2002 Denver Annual Meeting (October 27-30, 2002)

Paper No. 9
Presentation Time: 8:00 AM-12:00 PM

RESPONSE OF PHYSICAL STREAM HABITAT TO HYDROLOGIC DISTURBANCE, BEAR CREEK, OZARK PLATEAUS, ARKANSAS


REUTER, Joanna M. and JACOBSON, Robert B., USGS Columbia Environmental Research Center, 4200 New Haven Road, Columbia, MO 65201, joanna.reuter@alumni.carleton.edu

An understanding of the geomorphic role of floods is a prerequisite for predicting the potential effects of human-induced hydrologic disturbances on physical aquatic habitat. By surveying 31 cross sections four times during June 2001-June 2002, we documented the patterns of channel change associated with floods on a 1.1 km reach of Bear Creek, a gravel-bed tributary to the Buffalo National River, Arkansas. The study period included seven floods with peak discharges exceeding 185 cubic meters per second (cms), an approximate 1-year recurrence interval flood. As a result, total change per unit channel length was about 4 cubic meters/meter; given Bear Creek’s 238 square kilometer basin size, this is a large amount of annual geomorphic change relative to change measured on other Ozarks streams.
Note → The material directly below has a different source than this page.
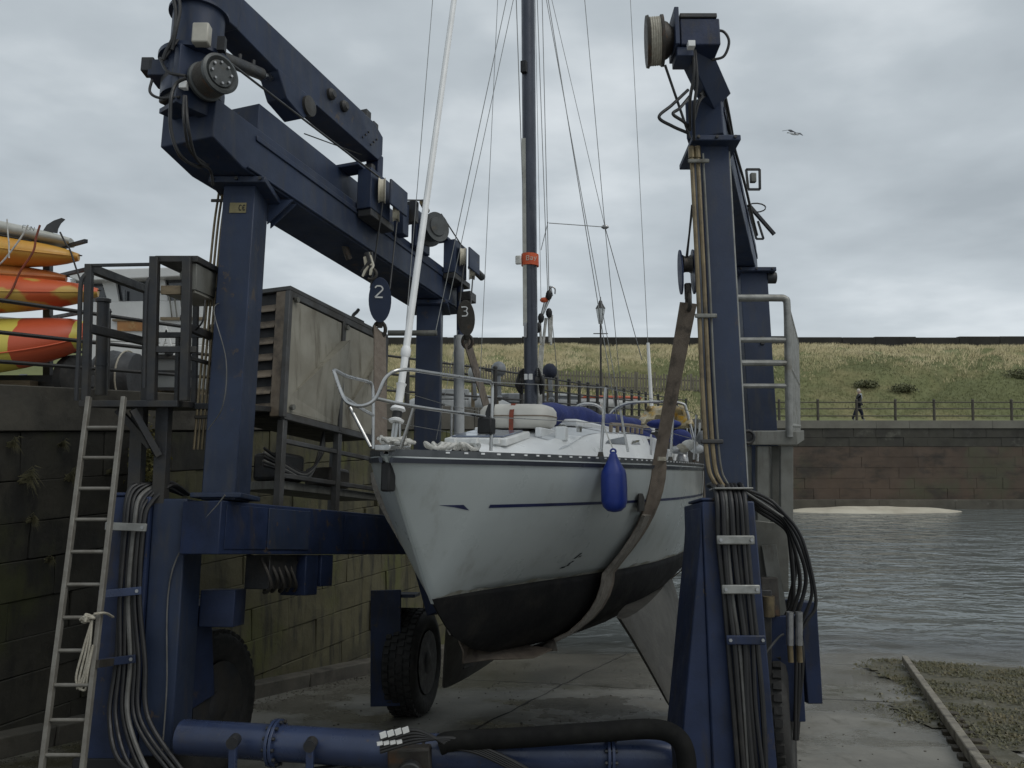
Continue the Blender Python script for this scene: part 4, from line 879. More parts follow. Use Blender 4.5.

Minimal channel change (near the limit of detection) occurred during a 6-month period that was dominated by low flow (Q < 0.6 cms) and that included two small floods with peak discharges of 17-23 cms. A resurvey following the largest flood (460 cms, estimated recurrence 2-4 years) showed channel change consistent with a velocity reversal (greater velocities in pools than in riffles), including substantial erosion in pools and deposition dominantly in riffles. In contrast, a subsequent group of intermediate-sized floods (195-250 cms) deposited sediment in pools and eroded riffles. The study period floods affected riffle and pool habitats differently, but in a way that is consistent with the velocity-reversal hypothesis. This information relating aquatic habitat response to floods is of interest to land managers because it provides baseline rates of change from which to evaluate the significance of projected human disturbances in the drainage basin.